§ What you are asked to do
Quote, with no changes, the lines that run from the top of the material to the line with "S.camera = cam", both included.
○ ○ ○ ○ ○ ○ ○
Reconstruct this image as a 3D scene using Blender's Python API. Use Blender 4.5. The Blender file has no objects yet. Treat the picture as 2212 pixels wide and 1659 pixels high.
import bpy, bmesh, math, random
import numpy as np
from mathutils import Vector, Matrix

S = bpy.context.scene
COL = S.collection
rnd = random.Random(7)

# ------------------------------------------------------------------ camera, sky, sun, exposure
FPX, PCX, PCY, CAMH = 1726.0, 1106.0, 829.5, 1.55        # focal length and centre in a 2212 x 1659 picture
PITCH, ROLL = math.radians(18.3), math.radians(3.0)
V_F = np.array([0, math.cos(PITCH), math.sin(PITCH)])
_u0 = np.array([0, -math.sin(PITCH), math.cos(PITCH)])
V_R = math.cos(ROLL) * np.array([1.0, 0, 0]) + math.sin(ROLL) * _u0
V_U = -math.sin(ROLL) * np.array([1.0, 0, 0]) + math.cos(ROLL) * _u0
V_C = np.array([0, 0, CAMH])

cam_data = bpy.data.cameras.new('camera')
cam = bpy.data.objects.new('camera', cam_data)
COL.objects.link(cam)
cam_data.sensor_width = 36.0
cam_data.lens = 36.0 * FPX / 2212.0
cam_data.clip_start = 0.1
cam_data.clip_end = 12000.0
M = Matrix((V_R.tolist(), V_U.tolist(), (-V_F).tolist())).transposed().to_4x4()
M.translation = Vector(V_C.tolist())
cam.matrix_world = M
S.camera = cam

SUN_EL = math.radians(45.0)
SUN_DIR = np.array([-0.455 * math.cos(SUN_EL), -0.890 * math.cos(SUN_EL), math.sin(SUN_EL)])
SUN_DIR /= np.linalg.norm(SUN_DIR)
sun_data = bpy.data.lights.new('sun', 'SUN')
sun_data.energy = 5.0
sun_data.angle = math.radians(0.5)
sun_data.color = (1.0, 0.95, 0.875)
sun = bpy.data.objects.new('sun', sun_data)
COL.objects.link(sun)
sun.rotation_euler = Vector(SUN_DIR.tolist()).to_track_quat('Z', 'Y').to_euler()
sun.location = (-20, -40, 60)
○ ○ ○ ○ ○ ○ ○
§ Complete output
Reconstruct this image as a 3D scene using Blender's Python API. Use Blender 4.5. The Blender file has no objects yet. Treat the picture as 2212 pixels wide and 1659 pixels high.
import bpy, bmesh, math, random
import numpy as np
from mathutils import Vector, Matrix

S = bpy.context.scene
COL = S.collection
rnd = random.Random(7)

# ------------------------------------------------------------------ camera, sky, sun, exposure
FPX, PCX, PCY, CAMH = 1726.0, 1106.0, 829.5, 1.55        # focal length and centre in a 2212 x 1659 picture
PITCH, ROLL = math.radians(18.3), math.radians(3.0)
V_F = np.array([0, math.cos(PITCH), math.sin(PITCH)])
_u0 = np.array([0, -math.sin(PITCH), math.cos(PITCH)])
V_R = math.cos(ROLL) * np.array([1.0, 0, 0]) + math.sin(ROLL) * _u0
V_U = -math.sin(ROLL) * np.array([1.0, 0, 0]) + math.cos(ROLL) * _u0
V_C = np.array([0, 0, CAMH])

cam_data = bpy.data.cameras.new('camera')
cam = bpy.data.objects.new('camera', cam_data)
COL.objects.link(cam)
cam_data.sensor_width = 36.0
cam_data.lens = 36.0 * FPX / 2212.0
cam_data.clip_start = 0.1
cam_data.clip_end = 12000.0
M = Matrix((V_R.tolist(), V_U.tolist(), (-V_F).tolist())).transposed().to_4x4()
M.translation = Vector(V_C.tolist())
cam.matrix_world = M
S.camera = cam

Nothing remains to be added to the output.